BRIAN DUNN / MONTREAL

Company head says failure to win US Army contract could be a sign of things to come

CAE's failure to win a C$1 billion ($740 million) contract from the US Army for Flight School XXI to train helicopter pilots could be a sign of the new reality facing Canadian aerospace firms dealing with the USA, says CAE head Derek Burney.

CAE's joint bid with Boeing was 16% lower than the "all-American" Computer Sciences winning team, Burney says.

He adds that the real lesson of the loss is that "Canadian firms may now have to overcome two handicaps when competing in the key American market - the longstanding handicap that they are not American and a new handicap in the post-Iraq environment that they are Canadian.

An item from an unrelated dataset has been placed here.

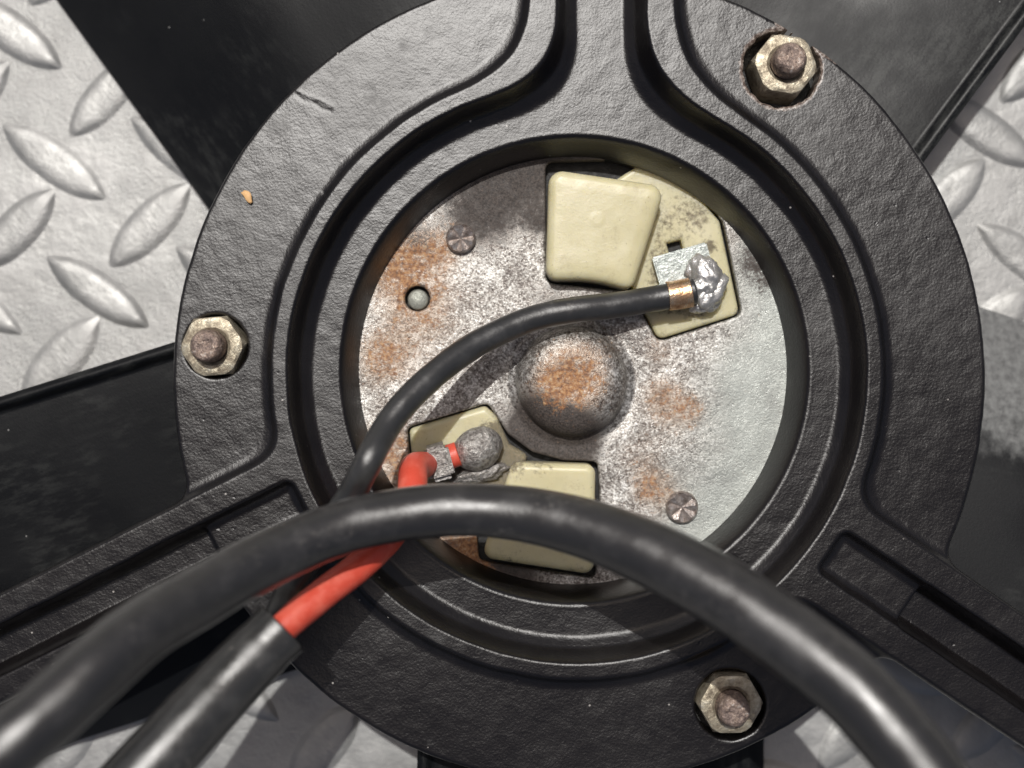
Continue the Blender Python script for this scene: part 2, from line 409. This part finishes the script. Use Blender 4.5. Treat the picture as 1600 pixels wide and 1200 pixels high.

"CAE has been successful with other US defence contracts and expects more in the future. However, we are under no illusion that the task will be more difficult in the absence of an improvement in Canadian-American relations," Burney says.

But one analyst says this position may be overstated. The push by US lawmakers for a "buy American" clause in the 2004 defence authorisation bill poses a bigger problem for non-US aerospace firms than a refusal to send troops to fight in Iraq. The proposed clause would prevent US armed forces from using foreign-made military equipment.

Burney also defends CAE's decision to accept an offer by a syndicate of investment bankers to purchase new common shares via a bought deal at a guaranteed value of C$6.58 a share for a total of C$175 million.

One Toronto newspaper columnist blamed Burney for "poor disclosure" and called the deal a "debacle and ugly" because CAE revealed it had lost the Flight School contract before it had the money, which caused CAE stocks to plunge.

Burney argues the investment bankers knew a decision was imminent, but no announcement was made when the deal was done.

"The bankers assumed this risk knowingly, with the bought deal in no way contingent on the outcome of the US competition," he says.